Reputation: 3997
I have a situation, where I accidentally merged a submodule in the super project. I ran the below command from the super project i.e the location of .gitmodules
git pull submodule_dir/submodule_file
Ofcourse, now every commit messages from the submodule is integrated in the super project. I can manually remove the files, because they are just in a folder, but how do I remove all the commits ( they are around 9 in total ) and can also be identified. The problem is that rebase would not work, because the commits are spread across. A rebase for example to HEAD^9 would also remove some of the commits that actually belongs to the superproject.
git reset
, git rebase
wont work. because otherwise, I will loose other commits.
git reset --hard origin/master
is the closest best bet, but it would destroy my local changes that I already commited.
What could be the solution? I have never used cherry pick,, but I am not sure, if I should do it. I wanted to ask before experimenting and make things worse. Something like this and to remove all the culprit commits.

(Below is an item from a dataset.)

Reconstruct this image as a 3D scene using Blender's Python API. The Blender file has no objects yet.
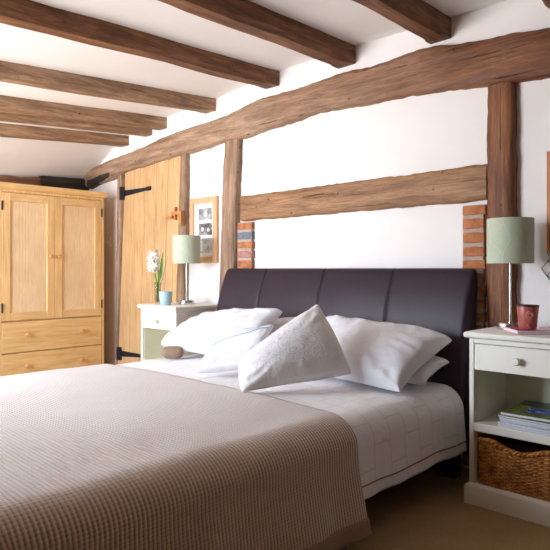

commit latest: this consists of all my local changes and they are precious.
commit
commit
culprit commit
commit
commit
culprit commit
commit
commit
culprit commit
commit
commit
commit
commit
Upvotes: 0
Views: 469
Reputation: 180
git reset --soft HEAD~9
will preserve your changes but will remove the commits
Does not touch the index file or the working tree at all (but resets the head to , just like all modes do). This leaves all your changed files "Changes to be committed", as git status would put it.
Upvotes: 2
Reputation: 71
You can use below command from your super branch.
git reset --hard HEAD~9
It will reset last 9 commits and run below command
git log
You can see your commits are removed.